Hello Lemmy,
Youve been so helpful over the last few months. Maybe someone can help me with this.
I have this butchers block countertop with an undermount sink. I had it installed 18 months ago. I sealed it, and then this part was being warped and forced apart. I put in wood block, I resealed it. But as you can see, its coming apart again.
I followed all the advice of the handy men I know, including the one that installed it. The only thing I can think of is, aside from reblocking and sealing it, maybe a line of silicon around where the faucet comes up, and around the lip where the sink is flush with hole its mounted in, both things they assured me wouldn't be necessary. Should I be concerned about a leak on the underside? Am I just hosed?
(More pics of the whole set up on request)
If bowing of the entire counter is forcing the center apart, -maybe- you could stop it (or possibly correct it somewhat) by screwing in strips of some non-warping material (wood maybe, metal might be better, like beefy aluminum angle) at intervals underneath the counter. Orient them perpendicular to the direction of the butcher block strips. Put screws in every few inches.

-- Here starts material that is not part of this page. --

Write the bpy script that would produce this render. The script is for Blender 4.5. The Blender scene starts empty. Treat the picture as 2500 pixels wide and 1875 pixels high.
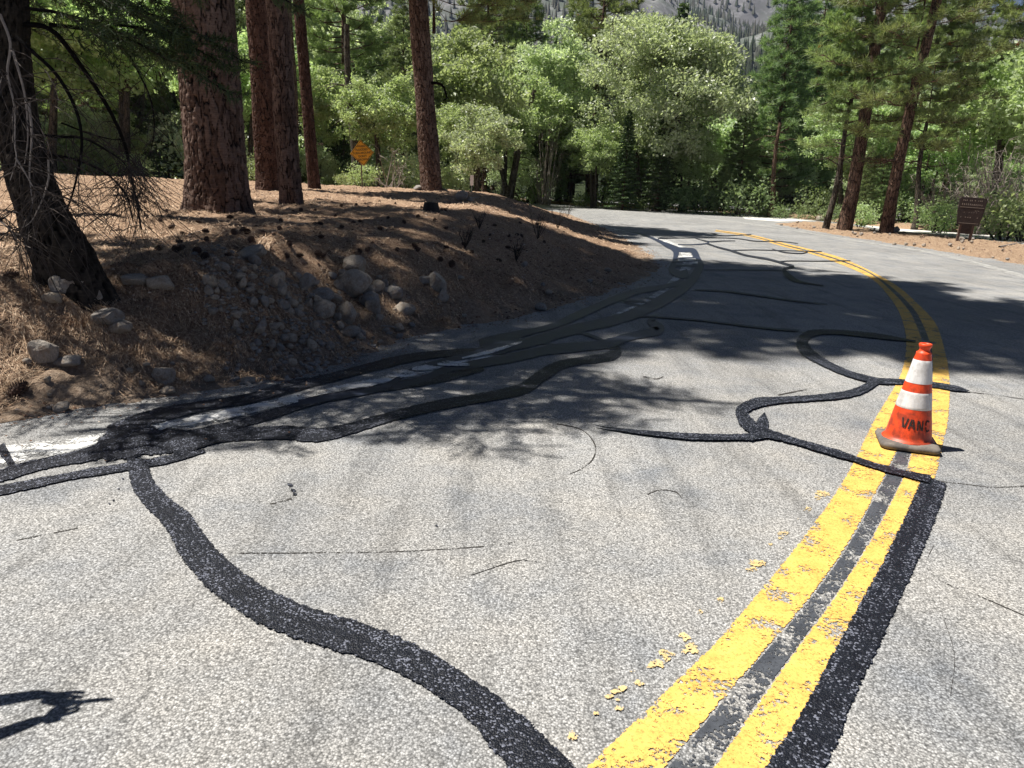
import bpy, math, random
import numpy as np
from mathutils import Matrix, Vector

sc = bpy.context.scene
COL = sc.collection
R = math.radians

# ------------------------------------------------------------------ camera, sky, sun, exposure
F_PX, PITCH, ROLL, CAM_H = 1806.0, R(15), R(2.4), 1.6      # photo is 2500 x 1875
FW = np.array([0, math.cos(PITCH), -math.sin(PITCH)])
_rt = np.array([1.0, 0, 0]); _up = np.cross(_rt, FW)
RT = _rt*math.cos(ROLL) + _up*math.sin(ROLL)
UP = _up*math.cos(ROLL) - _rt*math.sin(ROLL)
CAM = np.array([0, 0, CAM_H])
cam_data = bpy.data.cameras.new('camera'); cam = bpy.data.objects.new('camera', cam_data); COL.objects.link(cam)
cam_data.sensor_width = 36; cam_data.lens = F_PX/2500*36; cam_data.clip_start = 0.05; cam_data.clip_end = 9000
M = Matrix.Identity(4)
for i in range(3):
    M[i][0] = RT[i]; M[i][1] = UP[i]; M[i][2] = -FW[i]; M[i][3] = CAM[i]
cam.matrix_world = M
sc.camera = cam

SUN_EL, SUN_AZ = R(65), math.atan2(-0.99, 0.12)          # azimuth measured from +Y towards +X
world = bpy.data.worlds.new('World'); sc.world = world; world.use_nodes = True
wn = world.node_tree.nodes; wl = world.node_tree.links
sky = wn.new('ShaderNodeTexSky'); sky.sky_type = 'NISHITA'; sky.sun_disc = False
sky.sun_elevation = SUN_EL; sky.sun_rotation = SUN_AZ; sky.altitude = 2500; sky.dust_density = 0.1; sky.air_density = 0.32; sky.ozone_density = 2.5
wl.new(sky.outputs[0], wn['Background'].inputs[0]); wn['Background'].inputs[1].default_value = 0.05
sun_d = bpy.data.lights.new('sun', 'SUN'); sun = bpy.data.objects.new('sun', sun_d); COL.objects.link(sun)
sun_d.energy = 5.0; sun_d.angle = R(0.53); sun_d.color = (1.0, 0.955, 0.88)
TO_SUN = Vector((math.sin(SUN_AZ)*math.cos(SUN_EL), math.cos(SUN_AZ)*math.cos(SUN_EL), math.sin(SUN_EL)))
sun.rotation_euler = TO_SUN.to_track_quat('Z', 'Y').to_euler()
sc.view_settings.view_transform = 'Standard'; sc.view_settings.look = 'None'
sc.view_settings.exposure = 0.92; sc.view_settings.gamma = 1
sc.cycles.max_bounces = 8; sc.cycles.transparent_max_bounces = 12
sc.cycles.diffuse_bounces = 4; sc.cycles.glossy_bounces = 2; sc.cycles.transmission_bounces = 5

def G(u, v, z=0.0):
    d = FW*F_PX + RT*(u-1250) - UP*(v-937.5)
    t = (z-CAM_H)/d[2]
    return CAM + d*t
def AT(u, v, D):                                           # point seen at pixel (u, v) whose forward distance is D
    d = FW*F_PX + RT*(u-1250) - UP*(v-937.5)
    return CAM + d*(D/d[1])

# ------------------------------------------------------------------ numpy helpers
rng = np.random.default_rng(7)
random.seed(7)
def _h(ix, iy, iz, s=0):
    n = (ix.astype(np.int64)*374761393 + iy.astype(np.int64)*668265263 + iz.astype(np.int64)*2147483647 + s*974711) & 0xffffffff
    n = ((n ^ (n >> 13))*1274126177) & 0xffffffff
    n = ((n ^ (n >> 15))*2246822519) & 0xffffffff
    return ((n ^ (n >> 16)) & 0xffffff)/float(0xffffff)
def vnoise(x, y, z=None, s=0):
    x = np.asarray(x, float); y = np.asarray(y, float); z = np.zeros_like(x) if z is None else np.asarray(z, float)
    ix, iy, iz = np.floor(x), np.floor(y), np.floor(z)
    fx, fy, fz = x-ix, y-iy, z-iz
    fx, fy, fz = [f*f*(3-2*f) for f in (fx, fy, fz)]
    r = 0
    for a in (0, 1):
        for b in (0, 1):
            for c in (0, 1):
                r = r + _h(ix+a, iy+b, iz+c, s)*(fx if a else 1-fx)*(fy if b else 1-fy)*(fz if c else 1-fz)
    return r*2-1
def fbm(x, y, z=None, o=4, s=0):
    r = 0; a = 1; f = 1
    for k in range(o):
        r = r + a*vnoise(np.asarray(x)*f, np.asarray(y)*f, None if z is None else np.asarray(z)*f, s+k*17); a *= .5; f *= 2.03
    return r
def sm(t):
    t = np.clip(t, 0, 1); return t*t*(3-2*t)
def cat_rom(P, n=8):
    P = np.asarray(P, float)
    Q = np.vstack([2*P[0]-P[1], P, 2*P[-1]-P[-2]]); out = []
    for i in range(1, len(Q)-2):
        p0, p1, p2, p3 = Q[i-1:i+3]
        for k in range(n):
            t = k/n
            out.append(.5*((2*p1)+(-p0+p2)*t+(2*p0-5*p1+4*p2-p3)*t*t+(-p0+3*p1-3*p2+p3)*t**3))
    out.append(P[-1]); return np.array(out)
def poly_dist(X, Y, P):
    best = np.full(np.shape(X), 1e9)
    for a, b in zip(P[:-1], P[1:]):
        dx, dy = b-a; L = dx*dx+dy*dy+1e-12
        t = np.clip(((X-a[0])*dx+(Y-a[1])*dy)/L, 0, 1)
        best = np.minimum(best, np.hypot(X-a[0]-t*dx, Y-a[1]-t*dy))
    return best
def inside(X, Y, P):
    r = np.zeros(np.shape(X), bool); n = len(P)
    for i in range(n):
        a = P[i]; b = P[(i+1) % n]
        if a[1] == b[1]: continue
        c = ((a[1] > Y) != (b[1] > Y)) & (X < (b[0]-a[0])*(Y-a[1])/(b[1]-a[1])+a[0])
        r ^= c
    return r

class MB:
    """collects triangles / quads and links them as ONE mesh object"""
    def __init__(s): s.v = []; s.f = []; s.n = 0; s.mi = []; s.att = {}
    def add(s, V, Fc, mi=0, **att):
        V = np.asarray(V, float).reshape(-1, 3); Fc = np.asarray(Fc, int)
        s.f.append((Fc+s.n, mi)); s.v.append(V); 
        for k, a in att.items(): s.att.setdefault(k, []).append((s.n, np.asarray(a, float)))
        s.n += len(V)
    def build(s, name, mats, parent=None, smooth=False, link=True):
        me = bpy.data.meshes.new(name)
        if not isinstance(mats, (list, tuple)): mats = [mats]
        for m in mats: me.materials.append(m)
        if s.n:
            V = np.vstack(s.v)
            me.vertices.add(len(V)); me.vertices.foreach_set('co', V.astype(np.float32).ravel())
            idx = np.concatenate([f.ravel() for f, _ in s.f])
            tot = np.concatenate([np.full(len(f), f.shape[1]) for f, _ in s.f])
            mi = np.concatenate([np.full(len(f), m) for f, m in s.f])
            me.loops.add(len(idx)); me.loops.foreach_set('vertex_index', idx.astype(np.int32))
            st = np.concatenate([[0], np.cumsum(tot)[:-1]])
            me.polygons.add(len(tot)); me.polygons.foreach_set('loop_start', st.astype(np.int32))
            me.polygons.foreach_set('material_index', mi.astype(np.int32))
            me.polygons.foreach_set('use_smooth', np.full(len(tot), smooth))
            for k, lst in s.att.items():
                A = np.zeros(s.n, np.float32)
                for o, a in lst: A[o:o+len(a)] = a
                me.attributes.new(k, 'FLOAT', 'POINT').data.foreach_set('value', A)
            me.update(calc_edges=True)
        if not link: return me
        return mkobj(name, me, parent)
def mkobj(name, me, parent=None):
    o = bpy.data.objects.new(name, me); COL.objects.link(o)
    if parent: o.parent = parent
    return o
def empty(name, loc=(0, 0, 0), rz=0):
    o = bpy.data.objects.new(name, None); COL.objects.link(o); o.location = loc; o.rotation_euler.z = rz
    o.empty_display_size = .2
    return o
def tag(o, label=None, cat=None, group=None, kind=None):
    if label: o['label'] = label
    if cat: o['category'] = cat
    if group: o['group'] = group
    if kind: o['kind'] = kind
    return o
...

It was fear of this warpage happening that when I redid our kitchen with butcher block counters, I chose a drop-in/overmount apron front stainless sink. Has like a 3” wide lip all around on top of the counter, and is thin enough (roughly 1/16”) that once I put a bead of silicon at the edge, I can still easily rake crap off the counter right into the sink. Faucet, etc is all mounted on the sink, so less water exposure. About the worse thing so far has been some surface crud on the wood between the back lip and the wall.
I may be a little too deep to replace the sink. I guess drop ins aren't that expensive.
Do you have any suggestions for angles?
Maybe something like: https://www.homedepot.com/p/Everbilt-1-1-4-in-x-5-ft-18-Gauge-Thick-Zinc-Plated-Slotted-Steel-Angle-15152/332733420
Not aluminum, but galvanized steel, so should be ok in moderately wet environment. Plus, it’s cheaper than the 1/8” aluminum angle at HD. You could prob get 2 strips from each, or they may even have longer lengths for cheaper.
You’d just have to make sure you’ve got 1.25” clearance (e.g. don’t screw it in right above a drawer).
Of course, one of the things with butcher block is that it’s gonna expand and contract with humidity, so you can’t completely restrict it. But I think that if you use screws that have diameters that are smaller than the pre-drilled holes on that angle, even when they’re screwed in tightly, they’ll have adequate lateral movement.
Disclaimer - I’m not a “carpenter” by any means, but I do nearly all of my own home repairs, and the above is what I’d prob try if faced with your problem.